Looking first at the Book of Revelation we discover that this is a universal call of all humans to be with God. Of course, the chosen people are represented by the 144,000 which I take as the People of God, the Israelites. The writer undoubtedly is showing the great number of the twelve times magnified into the 144, 000 from each of the twelve tribes of Israel. Then, in addition to the People of God, the Israelites, the visionary tells us, "then I saw a huge crowd which no none could count from every nation, race, people, and tongue who stood before the Lamb (Jesus as the Passover Lamb and Servant Messiah) dressed in white robes with palms in their hands." These are our ancestors in the faith from Abraham on down to our own recent saints like Mother Theresa and John XXIII. Our grandparents and deceased loved parents are among them who are before God and are at peace.
The First Epistle of John is a powerful letter of faith and love. These two themes inundate the sacred inspired pages and bring us to realize that the best way of identifying God is with love. "God is love." We are called the children of God since we are made in God's image and likeness, but our development still is going to be better, for John continues, "what we shall later be has not come to light." That means that even a more loving intimacy awaits us in the arms of our Creator and Redeemer. That love will be greater than what our parents have shown us. Not a bad scenario, eh?
The Gospel gives us the Beatitudes that Jesus gave to those listening to him. Both Matthew and Luke have given us this blueprint for keeping the spirit of the commandments and precepts of God. They are for us the map on our pilgrim way toward the realm of God--a road map for a holy, wholesome, joyous, and generous life lived out for others. Just think of any saint from the Tanakh (Old Testament) or the New Testament or any holy person and you will find the beatitudes are personified.

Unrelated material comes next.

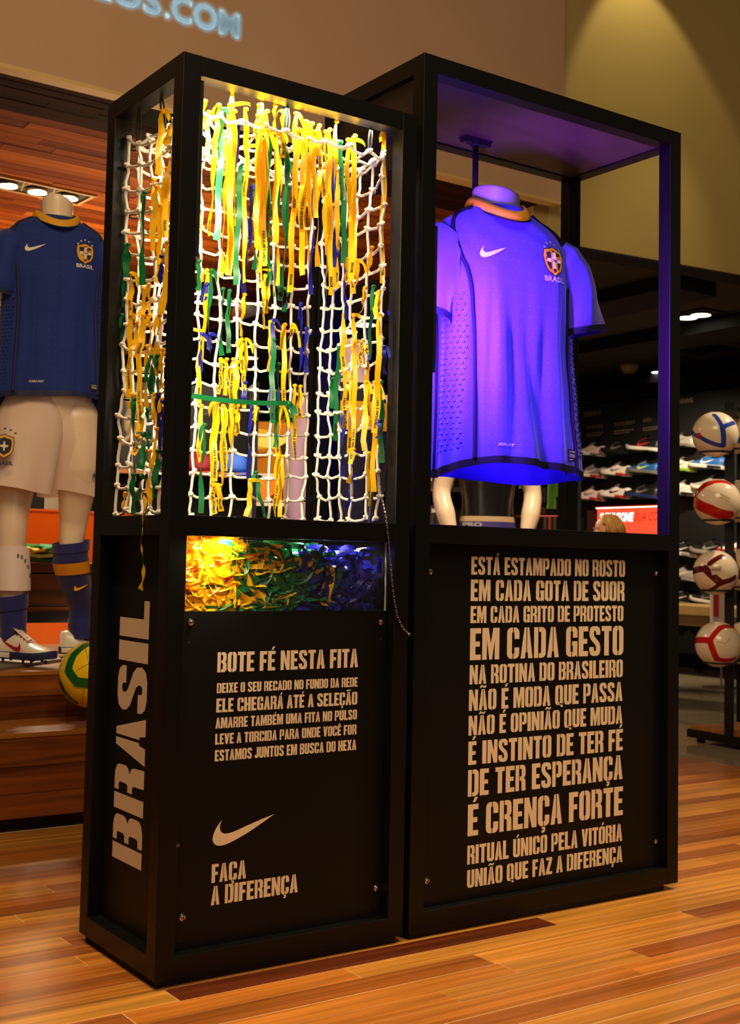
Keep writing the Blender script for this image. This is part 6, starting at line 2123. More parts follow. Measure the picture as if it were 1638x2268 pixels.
def tank_mannequin(name, label, base, yaw, h, top_m, yoke_m, arms, shell, waistband=None, neck=1.70, crest_m=None):
    t = thing(name, label, 'mannequin', base, 'mannequins')
    F = Matrix.Translation(Vector(base)) @ Matrix.Rotation(yaw, 4, 'Z')
    X = lambda v: F @ Vector(v)
    mb = MB()
    torso_shape(mb, X, h, .92)
    neck_stump(mb, X, h, neck, .025)
    k0 = len(mb.v)
    for sg in (-1, 1):
        limb(mb, [(.09 * sg, 0, .93 * h), (.10 * sg, 0, .72 * h), (.105 * sg, .01, .50 * h), (.11 * sg, .02, .34 * h), (.115 * sg, .02, .10 * h)], [.088, .078, .054, .056, .036])
        limb(mb, [(.115 * sg, .03, .08 * h), (.12 * sg, -.05, .05 * h), (.125 * sg, -.14, .03 * h)], [.038, .034, .022])
        a = arms[sg]
        limb(mb, [(.165 * sg, 0, 1.455 * h)] + [(q[0] * sg, q[1], q[2] * h) for q in a], [.060, .058, .050, .054, .034][:len(a) + 1])
        hand(mb, (a[-1][0] * sg, a[-1][1], a[-1][2] * h), (-.1 * sg, -.12, -1), (-sg, 0, 0))
    mb.v = mb.v[:k0] + [F @ p for p in mb.v[k0:]]
    body = fuse(mb.build('body', shell, t, smooth=True), .0095, 5)
    rows = [(.90, .165, .118), (.98, .162, .118), (1.06, .146, .108), (1.14, .142, .106), (1.24, .158, .112), (1.34, .172, .118), (1.43, .172, .106), (1.47, .158, .096), (1.505, .120, .082), (1.535, .088, .072)]

    def ring(z, a, b, o=0):
        return [X(((a + o) * math.copysign(abs(math.cos(q)) ** .85, math.cos(q)), (b + o) * math.sin(q), z * h)) for q in [2 * PI * i / 40 for i in range(40)]]
    mb = MB().loft([ring(*r) for r in rows], caps=False)
    top = mb.build('top', top_m, t, smooth=True)
    if yoke_m:
        zb = [(1.34, .172, .118), (1.40, .173, .111), (1.43, .172, .106), (1.455, .165, .100)]
        MB().loft([ring(z, a, b, .003) for z, a, b in zb], caps=False).build('chest_band', yoke_m, top, smooth=True)
        if crest_m:
            def fn(u, v):
                a, b = .173 + .004, .111 + .006
                x = .095 + u
                return X((x, -b * math.sqrt(max(0, 1 - (abs(x) / a) ** 2.35)) - .002, 1.40 * h + v))
            sh = [(-.5, .50), (-.25, .56), (0, .66), (.25, .56), (.5, .50), (.54, .2), (.5, -.2), (.36, -.45), (0, -.68), (-.36, -.45), (-.5, -.2), (-.54, .2)]
            MB().poly([fn(x * .055, y * .055 + .005) for x, y in sh]).build('crest_field', NAVY2, top)
            MB().poly([fn(x * .03, y * .03 + .005) - Vector((.0005, .002, 0)) for x, y in sh]).build('crest_cross', BEIGE, top)
            words('BRASIL', lambda u, v: fn(u - .03, v - .055), .06, .013, bold=.03).build('crest_word', NAVY2, top)
    if waistband:
        MB().loft([ring(z, a, b, .005) for z, a, b in ((1.035, .150, .110), (1.055, .146, .108), (1.062, .145, .107))], caps=False).build('waistband', waistband[0], top, smooth=True)
        MB().loft([ring(z, a, b, .0045) for z, a, b in ((1.00, .158, .115), (1.035, .150, .110))], caps=False).build('shorts_band', waistband[1], top, smooth=True)

        def fn(u, v):
            a, b = .155, .114
            x = -.145 + u
            return X((x, -b * math.sqrt(max(0, 1 - (abs(x) / (a + .006)) ** 2.3)) - .010, 1.006 * h + v))
        words('PRO', fn, .10, .026, bold=.05).build('band_words', PALE, top)
    rows2 = [(.66, .20, .125), (.80, .195, .125), (.93, .172, .120), (1.0, .158, .116)]
    MB().loft([ring(z, a, b, .004) for z, a, b in rows2], caps=False).build('shorts', BLACKM, t, smooth=True)
    MB().lathe((base[0], base[1], ZF + .0005), [(.22, 0), (.22, .010), (.21, .012), (.01, .012)], 32).build('base_plate', GREY, t)
    return t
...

In Father Richard McBrien's book, "Lives of the Saints", I found this wonderful summary for the feast taken from Vatican II: "In the lives of those companions of ours who are more perfectly transformed into the image of Christ (see II Cor.3:18) God shows, vividly, to humanity his presence and his face. He speaks to us in them an offers us a sign of his Kingdom, to which we are powerfully attracted, so great a cloud of witnesses are we given (see Hebrews 12:1) and such an affirmation of the truth of the Gospel....Our communion with the saints joins us to Christ, from whom as from its fountain and head flow all grace and life of the people of God itself." (Lumen Gentium, #50).